Though teaching did not become my main career, I've taught at all levels from kindergarten to university, at both traditional classroom and experiential venues, in a variety of subjects (though mainly science-related). I also was a college student in a variety of forms for four different decades. I have witnessed the degradation of logic and critical thinking, often to my great advantage when I became an older student, and have studied causes to this effect.
I note in particular three causes, yet let's begin first with what is not a cause. "Kids these days" does not apply. Natural evolution does not work that fast. Humans are hard-wired to learn new things; we delight in it in fact, whether it happens to be how a car engine or video game works instead of school subjects.
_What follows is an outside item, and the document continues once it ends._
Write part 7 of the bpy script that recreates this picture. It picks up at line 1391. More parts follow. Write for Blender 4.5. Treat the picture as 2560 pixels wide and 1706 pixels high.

We would not have survived without this hard wiring. The fault, then, lies in factors beyond the student.
Every study I know contrasting the effects of different conditions on learning breaks down when parental support and/or involvement is controlled. Private school or public? With the same parental support the differences in success are minimal. Rich or poor? Same result. Proud parents of successful students is generally a self-fulfilling condition. The pride they take in their children's education leads to superior results. Over the past five decades there has been declining parental involvement in children's educational success. The reasons are not worth discussing at this point and could land this thread in the cesspool.
This impacts both spelling and critical thinking, but there are additional factors that impact critical thinking further. The biggest reason I am glad teaching did not become my main career is how the curriculum has been geared ever more towards teaching to the test. The test could be quite "advanced," one could rote learn the theory of relativity, yet this does little for training students towards critical thinking.
The third reason is that, as a society, we have gravitated ever more towards what I call a "marketing culture." We market stuff; we market policies; we market beliefs. Marketing appeals to a different part of us, a part ruled by emotions more than critical thinking. Over the past few decades every aspect of our society has become more emotional and less empirical, including our schools.